Indéniablement, ces dernières décennies, les entreprises européennes n’ont pas eu la possibilité de drainer des capitaux suffisants, et de nombreux chercheurs et inventeurs sont partis dans la Silicon Valley exploiter leurs talents. Cependant, depuis quelques années, l’état d’esprit change. Dans les années 2000, les entreprises européennes captaient moins d’un dixième de l’argent du capital-risque investi dans le monde, soit un montant inférieur au poids de l’Europe dans le PIB mondial (environ 25 %). En 2021, l’Europe a réussi à drainer au profit de ses entreprises 18 % des ressources des fonds de capital-risque, selon la société de conseil néerlandaise, Dealroom. 65 bassins d’emploi en Europe accueillent en leur sein des jeunes entreprises à fort potentiel, « les licornes », valorisées à plus d’un milliard de dollars.
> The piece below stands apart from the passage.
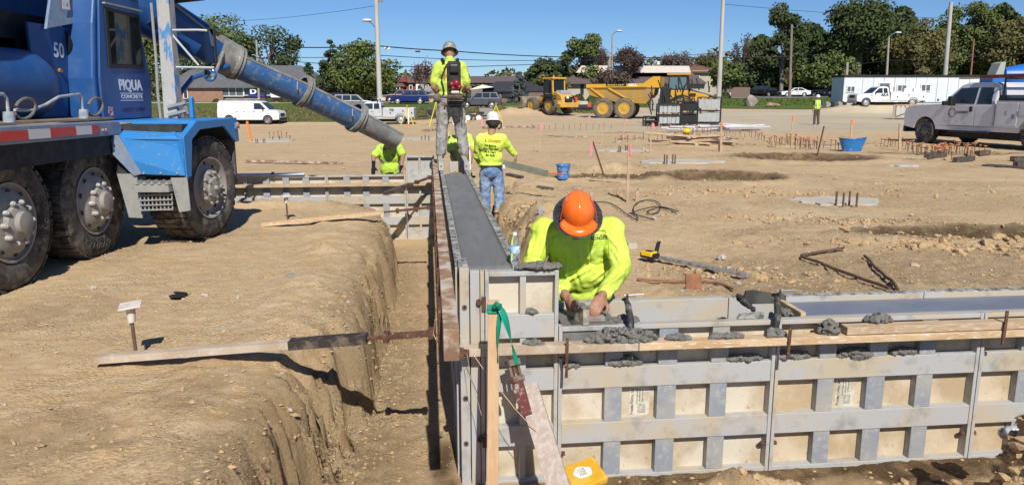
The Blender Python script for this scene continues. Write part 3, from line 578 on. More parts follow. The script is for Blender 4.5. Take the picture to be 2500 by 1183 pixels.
# water bottle
p=PY(1257,655,4.42); p=Vector((p.x,p.y,.601)); t=thing('water_bottle','clear plastic water bottle standing on the right form of the long wall','bottle',p,0,None)
k=.88; prof=[(0,0),(.03,0),(.033,.008),(.0325,.06),(.033,.12),(.031,.14),(.024,.165),(.014,.182),(.0125,.186)]
MB().lathe([(r*k,z*k) for r,z in prof],(0,0,0),(0,0,1),20).build('bottle_body',mat('clear_plastic',(.9,.95,.97),.08,trans=.92,ior=1.25),t,smooth=True)
MB().lathe([(.0335*k,.065*k),(.034*k,.066*k),(.034*k,.112*k),(.0335*k,.113*k)],(0,0,0),(0,0,1),20).build('label',mat('bottle_label',(.25,.5,.75),.4,c2=(.75,.85,.9),sc=40),t,smooth=True)
MB().cyl((0,0,.185*k),(0,0,.203*k),.0145*k,n=14).build('cap',white,t)
# ---------------------------------------------------------------- concrete mixer truck (left)
blue=mat('truck_blue_shaded',(.013,.072,.235),.42,0,c2=(.02,.085,.26),sc=1.5,c3=(.06,.12,.24),sc3=5,lo3=.5,hi3=.85,bump=.0006,bsc=14,spec=.5)  # truck paint, base darkened to carry the shade on cab and tank
blue_lit=mat('truck_blue_lit_dusty',(.03,.22,.56),.42,0,c2=(.06,.22,.48),sc=3,lo=.45,hi=.8,c3=(.32,.35,.37),sc3=30,lo3=.60,hi3=.82)  # same paint brightened for sunlight on the fender, plus grey dust patches
railm=mat('rail_dusty',(.16,.23,.35),.6,0,c2=(.27,.29,.32),sc=6,lo=.35,hi=.75,c3=(.10,.17,.30),sc3=18,lo3=.5,hi3=.8)
dust=mat('dusty_grey_steel',(.33,.325,.30),.8,0,c2=(.24,.24,.235),sc=8,lo=.3,hi=.8,c3=(.14,.20,.30),sc3=22,lo3=.58,hi3=.72,bump=.001,bsc=60)
tyre=mat('tyre_rubber',(.030,.030,.031),.8,0,c2=(.11,.10,.088),sc=4,c3=(.22,.185,.14),sc3=12,lo3=.50,hi3=.76,bump=.0006,bsc=90,spec=.35)
rimm=mat('dusty_wheel_steel',(.31,.29,.26),.75,.0,c2=(.22,.205,.185),sc=7,lo=.3,hi=.8,c3=(.17,.16,.145),sc3=40,lo3=.6,hi3=.8,bump=.0008,bsc=80)
caked=mat('caked_concrete',(.27,.262,.24),.95,0,c2=(.18,.175,.16),sc=9,c3=(.45,.44,.41),sc3=30,bump=.006,bsc=26,spec=.2)
darkm=mat('underbody_black',(.012,.012,.014),.7,c2=(.03,.03,.03),sc=9)
glass=mat('dark_glass',(.012,.015,.018),.05,0,spec=.35)
truck=thing('concrete_mixer_truck','blue front discharge concrete mixer truck with PIQUA CONCRETE on its door','truck',(-5.2,7.5,0),0,None,world=True)
def wheel(par,c,ax,Rr,wd,Rrim,style='truck',letters=None,turnz=0,tmat=None,rmat=None,block=True,nm='wheel'):
    # c: centre of the outer face; ax: outward axis
    tmat=tmat or tyre; rmat=rmat or rimm
    o0=Vector(par.get('_org') or (0,0,0)); e=bpy.data.objects.new(nm,None); COL.objects.link(e); e.parent=par; e.location=Vector(c)-o0; e.empty_display_size=.1
    a=Vector(ax).normalized(); up=Vector((0,0,1)); n=40 if Rr*1>.3 and style!='far' else 20
    pr=[(Rrim*.98,-wd*.95),(Rrim*1.02,-wd),(Rr*.86,-wd*1.03),(Rr*.965,-wd*.97),(Rr,-wd*.86),(Rr,-wd*.14),(Rr*.965,-wd*.03),(Rr*.90,.012),(Rr*.84,.018),(Rrim*1.18,.010),(Rrim*1.06,-.004),(Rrim*1.0,-.02),(Rrim*.98,-wd*.5)]
    MB().lathe(pr,(0,0,0),a,n).build('tyre',tmat,e,org=(0,0,0),smooth=True,ang=40)
    if block and style!='far':
        d,s_,u=basis(a); m=MB(); nb=44
        for i in range(nb):
            q=2*pi*i/nb; rd=s_*math.cos(q)+u*math.sin(q); tg=u*math.cos(q)-s_*math.sin(q)
            for (w0,w1) in((-.97,-.70),(-.66,-.36),(-.32,-.03)):
                m.box(rd*(Rr*1.004)+d*(wd*(w0+w1)/2)+tg*(.01*(i%2)),(Rr*.10,wd*(w1-w0),Rr*.035),Matrix((tg,d,rd)).transposed())
        m.build('tread',tmat,e,org=(0,0,0))
    if style=='truck':
        MB().lathe([(Rrim*1.0,-.03),(Rrim*1.02,.004),(Rrim*.97,.004),(Rrim*.93,-.025),(Rrim*.90,-.028),(Rrim*.72,.028),(Rrim*.60,.040),(Rrim*.50,.042),(Rrim*.44,.075),(Rrim*.30,.092),(Rrim*.28,.13),(Rrim*.12,.14),(0,.14)],(0,0,0),a,40).build('rim',rmat,e,org=(0,0,0),smooth=True,ang=35)
        d,s_,u=basis(a)
        for i in range(10):
            q=2*pi*(i+.5)/10; rd=s_*math.cos(q)+u*math.sin(q); p=rd*Rrim*.80+d*.003
            ob=MB().cyl(p,p+d*.006,Rrim*.075,n=10).build('hand_hole',darkm,e,org=(0,0,0))
            q=2*pi*i/10; rd=s_*math.cos(q)+u*math.sin(q); p=rd*Rrim*.53+d*.036
            m=MB(); m.cyl(p,p+d*.05,.022,.020,n=8); m.cyl(p+d*.05,p+d*.058,.014,.010,n=8); m.build('lug_nut',mat('lug_pale',(.46,.44,.40),.7,c2=(.33,.31,.28),sc=20),e,org=(0,0,0),smooth=True,ang=30)
    elif style=='steer':
        MB().lathe([(Rrim*1.0,-.03),(Rrim*1.02,.004),(Rrim*.97,.004),(Rrim*.94,-.05),(Rrim*.86,-.065),(Rrim*.74,-.055),(Rrim*.60,-.03),(Rrim*.58,.0),(Rrim*.47,.018),(Rrim*.34,.03),(Rrim*.30,.05),(Rrim*.2,.055),(0,.06)],(0,0,0),a,40).build('rim',rmat,e,org=(0,0,0),smooth=True,ang=35)
        d,s_,u=basis(a)
        for i in range(10):
            q=2*pi*(i+.5)/10; rd=s_*math.cos(q)+u*math.sin(q); p=rd*Rrim*.80-d*.062
            MB().cyl(p,p+d*.006,Rrim*.065,n=10).build('hand_hole',darkm,e,org=(0,0,0))
            q=2*pi*i/10; rd=s_*math.cos(q)+u*math.sin(q)
            MB().cyl(rd*Rrim*.52,rd*Rrim*.52+d*.045,.019,.016,n=8).build('lug_nut',rmat,e,org=(0,0,0),smooth=True,ang=30)
            if i%2: MB().cyl(rd*Rrim*.33+d*.02,rd*Rrim*.33+d*.06,.017,.014,n=6).build('hub_bolt',rmat,e,org=(0,0,0))
        MB().cyl(d*.05,d*.09,.032,.02,n=10).build('hub_cap',rmat,e,org=(0,0,0))
    else:
        MB().lathe([(Rrim,-.03),(Rrim*1.02,.002),(Rrim*.95,.002),(Rrim*.85,-.03),(Rrim*.5,-.012),(Rrim*.3,.01),(0,.015)],(0,0,0),a,n).build('rim',rmat,e,org=(0,0,0),smooth=True,ang=40)
        if style=='car':
            d,s_,u=basis(a); m=MB()
            for i in range(8):
                q=2*pi*i/8; rd=s_*math.cos(q)+u*math.sin(q); m.cyl(rd*Rrim*.68-d*.02,rd*Rrim*.68-d*.008,Rrim*.13,n=8)
            m.build('rim_hole',darkm,e,org=(0,0,0))
    if letters:
        s_,a0,st,rr,sz=letters; d,sx,ux=basis(a)
        for i,ch in enumerate(s_):
            q=a0+st*i; rd=sx*math.cos(q)+ux*math.sin(q); tg=d.cross(rd)
            text(ch,'raised_letter',mat('raised_rubber',(.10,.10,.098),.6),e,TM(rd*rr+d*.0205,-tg,rd),sz,ext=.002,org=(0,0,0))
    if turnz: e.rotation_euler=(0,0,turnz)
    return e
wheel(truck,(-3.36,8.42,.57),(1,0,0),.56,.42,.335,'steer',turnz=R(-9))
wheel(truck,(-4.10,7.40,.56),(1,0,0),.555,.28,.325,'truck',letters=('GOODYEAR',R(252),R(9),.44,.075))
wheel(truck,(-4.10,6.12,.555),(1,0,0),.565,.28,.325,'truck',letters=('GOODYEAR',R(160),R(9),.44,.075))
wheel(truck,(-4.10,4.80,.555),(1,0,0),.565,.28,.325,'truck')
wheel(truck,(-6.9,8.4,.57),(-1,0,0),.56,.42,.335,'far'); wheel(truck,(-6.5,7.4,.56),(-1,0,0),.555,.28,.325,'far'); wheel(truck,(-6.5,6.1,.56),(-1,0,0),.555,.28,.325,'far')
for y in(7.36,6.08): MB().lathe([(.3,-.28),(.5,-.29),(.55,-.24),(.55,-.04),(.5,0),(.3,-.01)],(-4.42,y,.56),(1,0,0),32).build('inner_tyre',tyre,truck,smooth=True)
def yz(x,pts): return [Vector((x,y,z)) for y,z in pts]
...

Si jusque dans les années 1990, le parcours modèle pour un jeune était d’intégrer une grande entreprise, si possible dans la sphère financière, depuis quelques années, le secteur des start-ups attire de plus en plus les jeunes talents. Avec les États-Unis, une différence demeure. Les créateurs d’entreprise ont tendance, en Europe, à vendre cette dernière rapidement afin de bénéficier de plus-values substantielles. Ils sont incités à le faire par les grandes entreprises qui tentent ainsi de maîtriser la concurrence des start-ups. Les cessions interviennent avant l’arrivée à maturité des entreprises qui sont souvent absorbées par de grands groupes. L’unification réelle des marchés de capitaux et l’instauration d’un marché européen concurrentiel faciliteraient l’émergence d’entreprises technologiques de taille mondiale même si la langue et les pratiques diffèrent d’un État à l’autre. Les succès de Vinted, une application de produits d’occasion d’origine lituanienne, ou de Spotify, prouvent que l’Europe n’est pas une terre réfractaire au digital.